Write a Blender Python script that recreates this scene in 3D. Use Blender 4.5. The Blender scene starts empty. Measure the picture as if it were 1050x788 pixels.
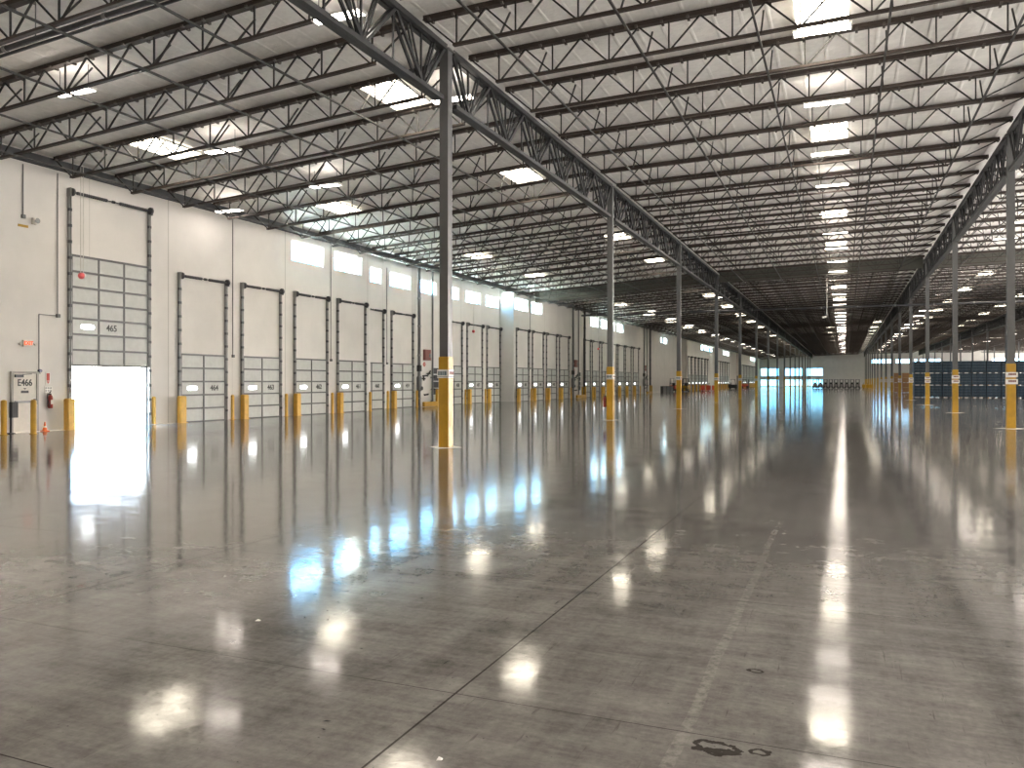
import bpy, math, random
from mathutils import Vector, Matrix
random.seed(7)
PI = math.pi
SC = bpy.context.scene
COL = SC.collection

# ------------------------------------------------------------------ camera, world, exposure
CAM_H = 1.65
YAW = math.radians(22.567)
cam = bpy.data.cameras.new('camera')
cam.sensor_width = 36.0
cam.lens = 820.85 / 1050.0 * 36.0
cam.shift_y = -2.7 / 1050.0
cam.clip_end = 900
cam.clip_start = 0.05
cam_o = bpy.data.objects.new('camera', cam)
COL.objects.link(cam_o)
cam_o.location = (0, 0, CAM_H)
cam_o.rotation_euler = (PI / 2, 0, YAW)
SC.camera = cam_o

SC.view_settings.view_transform = 'Standard'
SC.view_settings.look = 'None'
SC.view_settings.gamma = 1.0
SC.view_settings.use_curve_mapping = False
SC.view_settings.exposure = 0.20
SC.cycles.use_denoising = True
SC.cycles.max_bounces = 8
SC.cycles.diffuse_bounces = 5
SC.cycles.glossy_bounces = 4
SC.cycles.transparent_max_bounces = 12
SC.cycles.sample_clamp_indirect = 40.0
SC.cycles.caustics_reflective = False
SC.cycles.caustics_refractive = False

SKY_STRENGTH = 8.0
world = bpy.data.worlds.new('sky')
SC.world = world
world.use_nodes = True
bg = world.node_tree.nodes['Background']
wt = world.node_tree
wg = wt.nodes.new('ShaderNodeTexCoord')
wd = wt.nodes.new('ShaderNodeSeparateXYZ')
wt.links.new(wg.outputs['Generated'], wd.inputs[0])
w1 = wt.nodes.new('ShaderNodeMapRange')        # clear blue to the left, hazy white elsewhere
w1.inputs['From Min'].default_value = -0.25
w1.inputs['From Max'].default_value = 0.35
wt.links.new(wd.outputs['X'], w1.inputs['Value'])
w2 = wt.nodes.new('ShaderNodeMix')
w2.data_type = 'RGBA'
w2.inputs['A'].default_value = (0.46, 1.25, 2.2, 1)
w2.inputs['B'].default_value = (0.92, 0.95, 1.0, 1)
wt.links.new(w1.outputs['Result'], w2.inputs['Factor'])
w3 = wt.nodes.new('ShaderNodeMapRange')        # glow for sunlit ground below the horizon, added to light the roof
w3.inputs['From Min'].default_value = -0.01
w3.inputs['From Max'].default_value = 0.0
wt.links.new(wd.outputs['Z'], w3.inputs['Value'])
w4 = wt.nodes.new('ShaderNodeMix')
w4.data_type = 'RGBA'
w4.inputs['A'].default_value = (1.32, 1.25, 1.17, 1)
wt.links.new(w3.outputs['Result'], w4.inputs['Factor'])

# bright haze low over the left horizon
wh = wt.nodes.new('ShaderNodeMapRange')
wh.inputs['From Min'].default_value = 0.04
wh.inputs['From Max'].default_value = 0.12
wh.inputs['To Min'].default_value = 1.0
wh.inputs['To Max'].default_value = 0.0
wt.links.new(wd.outputs['Z'], wh.inputs['Value'])
w9 = wt.nodes.new('ShaderNodeMix')
w9.data_type = 'RGBA'
w9.inputs['B'].default_value = (4.0, 3.9, 3.8, 1)
wl_ = wt.nodes.new('ShaderNodeMath')
wl_.operation = 'LESS_THAN'
wl_.inputs[1].default_value = -0.2
wt.links.new(wd.outputs['X'], wl_.inputs[0])
wm_ = wt.nodes.new('ShaderNodeMath')
wm_.operation = 'MULTIPLY'
wt.links.new(wh.outputs['Result'], wm_.inputs[0])
wt.links.new(wl_.outputs[0], wm_.inputs[1])
wt.links.new(wm_.outputs[0], w9.inputs['Factor'])
wt.links.new(w2.outputs['Result'], w9.inputs['A'])
wt.links.new(w9.outputs['Result'], w4.inputs['B'])
# to the right an added dim belt along the horizon holds back light
w5 = wt.nodes.new('ShaderNodeMath')
w5.operation = 'COMPARE'
w5.inputs[1].default_value = 0.09
w5.inputs[2].default_value = 0.21
wt.links.new(wd.outputs['Z'], w5.inputs[0])
w6 = wt.nodes.new('ShaderNodeMath')
w6.operation = 'GREATER_THAN'
w6.inputs[1].default_value = 0.2
wt.links.new(wd.outputs['X'], w6.inputs[0])
w7 = wt.nodes.new('ShaderNodeMath')
w7.operation = 'MULTIPLY'
wt.links.new(w5.outputs[0], w7.inputs[0])
wt.links.new(w6.outputs[0], w7.inputs[1])
w8 = wt.nodes.new('ShaderNodeMix')
w8.data_type = 'RGBA'
w8.inputs['B'].default_value = (0.16, 0.16, 0.14, 1)
wt.links.new(w7.outputs[0], w8.inputs['Factor'])
wt.links.new(w4.outputs['Result'], w8.inputs['A'])
wt.links.new(w8.outputs['Result'], bg.inputs[0])
bg.inputs[1].default_value = SKY_STRENGTH
sun = bpy.data.lights.new('sun', 'SUN')
sun.energy = 380.0
sun.angle = math.radians(1.0)
sun.color = (1.0, 0.96, 0.90)
sun_o = bpy.data.objects.new('sun', sun)
COL.objects.link(sun_o)
sun_o.rotation_euler = (math.radians(90 - 60), 0, 0)   # high, from behind the camera, along the hall

LAMP = 22.0        # radiance of the tube lamps' diffusers
LAMP_UP = 22.0     # glowing slot added on top of each lamp to light the roof
SKYLIGHT = 16.0    # radiance of the roof lights
LITE = 9.0         # small daylight panes in the dock doors
WARM = (1.0, 0.885, 0.79)



def daylight_portal(name, loc, rot, sx, sy):
    """tells the sampler where sky light enters; emits nothing itself"""
    li = bpy.data.lights.new(name, 'AREA')
    li.shape = 'RECTANGLE'
    li.size, li.size_y = sx, sy
    li.cycles.is_portal = True
    o = bpy.data.objects.new(name, li)
    COL.objects.link(o)
    o.location, o.rotation_euler = loc, rot


# openings: an added open right side, the raised door, the strips of high windows
daylight_portal('portal_right_side', (20.9, 33.5, 4.5), (0, PI / 2, 0), 9.0, 83.0)
daylight_portal('portal_right_side', (49.5, 168.0, 4.5), (0, PI / 2, 0), 9.0, 186.0)
daylight_portal('portal_open_door', (-24.95, 21.25, 1.1), (0, -PI / 2, 0), 2.2, 3.3)
daylight_portal('portal_windows', (-24.95, 34.6, 7.98), (0, -PI / 2, 0), 1.0, 6.2)
daylight_portal('portal_windows', (-26.16, 49.2, 7.97), (0, -PI / 2, 0), 0.95, 20.4)
daylight_portal('portal_windows', (-24.95, 63.0, 7.98), (0, -PI / 2, 0), 1.0, 6.4)
daylight_portal('portal_windows', (-24.95, 87.5, 7.98), (0, -PI / 2, 0), 1.0, 13.6)
daylight_portal('portal_far_glazing', (-15.2, 262.6, 3.0), (-PI / 2, 0, 0), 18.5, 5.7)

# ------------------------------------------------------------------ measured layout (metres)
XW, XR = -24.63, -25.84                   # left wall, its recessed stretches
XA, XB = -9.23, 5.36                      # column rows
XC, XD, XE = 19.95, 34.54, 49.1
A1, BAY = 17.89, 15.27
B1 = 32.55
YEND, YBACK = 262.2, -8.0
XOPEN, YOPEN = 20.6, 75.0                 # nearer than YOPEN an unseen open side is added for light, x = XOPEN
JY0, JS = 16.47, 2.4432                   # joist lines
KX = [XW - 1.6, XW, XA, XB, XC, XD, XE]
KZ = [9.12, 9.2, 10.2, 10.55, 10.8, 10.6, 10.2]


def roof(x):
    if x <= KX[0]:
        return KZ[0]
    for i in range(len(KX) - 1):
        if x <= KX[i + 1]:
            t = (x - KX[i]) / (KX[i + 1] - KX[i])
            return KZ[i] + t * (KZ[i + 1] - KZ[i])
    return KZ[-1]


# ------------------------------------------------------------------ materials
MATS = {}


def mat(name, col, rough=0.6, metal=0.0, noise=0.06, scale=6.0, spec=0.5, bump=0.0):
    if name in MATS:
        return MATS[name]
    m = bpy.data.materials.new(name)
    m.use_nodes = True
    nt = m.node_tree
    b = nt.nodes['Principled BSDF']
    b.inputs['Roughness'].default_value = rough
    b.inputs['Metallic'].default_value = metal
    b.inputs['Specular IOR Level'].default_value = spec
    tc = nt.nodes.new('ShaderNodeNewGeometry')
    n = nt.nodes.new('ShaderNodeTexNoise')
    n.inputs['Scale'].default_value = scale
    n.inputs['Detail'].default_value = 4
    nt.links.new(tc.outputs['Position'], n.inputs['Vector'])
    mr = nt.nodes.new('ShaderNodeMapRange')
    mr.inputs['From Min'].default_value = 0.3
    mr.inputs['From Max'].default_value = 0.7
    mr.inputs['To Min'].default_value = 1 - noise
    mr.inputs['To Max'].default_value = 1 + noise
    nt.links.new(n.outputs['Fac'], mr.inputs['Value'])
    vm = nt.nodes.new('ShaderNodeVectorMath')
    vm.operation = 'SCALE'
    vm.inputs[0].default_value = col
    nt.links.new(mr.outputs['Result'], vm.inputs['Scale'])
    nt.links.new(vm.outputs['Vector'], b.inputs['Base Color'])
    if bump > 0:
        bp = nt.nodes.new('ShaderNodeBump')
        bp.inputs['Strength'].default_value = bump
        bp.inputs['Distance'].default_value = 0.05
        nt.links.new(n.outputs['Fac'], bp.inputs['Height'])
        nt.links.new(bp.outputs['Normal'], b.inputs['Normal'])
    MATS[name] = m
    return m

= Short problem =
In the data above, please extract the lines from the first one through the line with "SC.cycles.caustics_refractive = False", exactly, and keep pictures out.

= Response =
Write a Blender Python script that recreates this scene in 3D. Use Blender 4.5. The Blender scene starts empty. Measure the picture as if it were 1050x788 pixels.
import bpy, math, random
from mathutils import Vector, Matrix
random.seed(7)
PI = math.pi
SC = bpy.context.scene
COL = SC.collection

# ------------------------------------------------------------------ camera, world, exposure
CAM_H = 1.65
YAW = math.radians(22.567)
cam = bpy.data.cameras.new('camera')
cam.sensor_width = 36.0
cam.lens = 820.85 / 1050.0 * 36.0
cam.shift_y = -2.7 / 1050.0
cam.clip_end = 900
cam.clip_start = 0.05
cam_o = bpy.data.objects.new('camera', cam)
COL.objects.link(cam_o)
cam_o.location = (0, 0, CAM_H)
cam_o.rotation_euler = (PI / 2, 0, YAW)
SC.camera = cam_o

SC.view_settings.view_transform = 'Standard'
SC.view_settings.look = 'None'
SC.view_settings.gamma = 1.0
SC.view_settings.use_curve_mapping = False
SC.view_settings.exposure = 0.20
SC.cycles.use_denoising = True
SC.cycles.max_bounces = 8
SC.cycles.diffuse_bounces = 5
SC.cycles.glossy_bounces = 4
SC.cycles.transparent_max_bounces = 12
SC.cycles.sample_clamp_indirect = 40.0
SC.cycles.caustics_reflective = False
SC.cycles.caustics_refractive = False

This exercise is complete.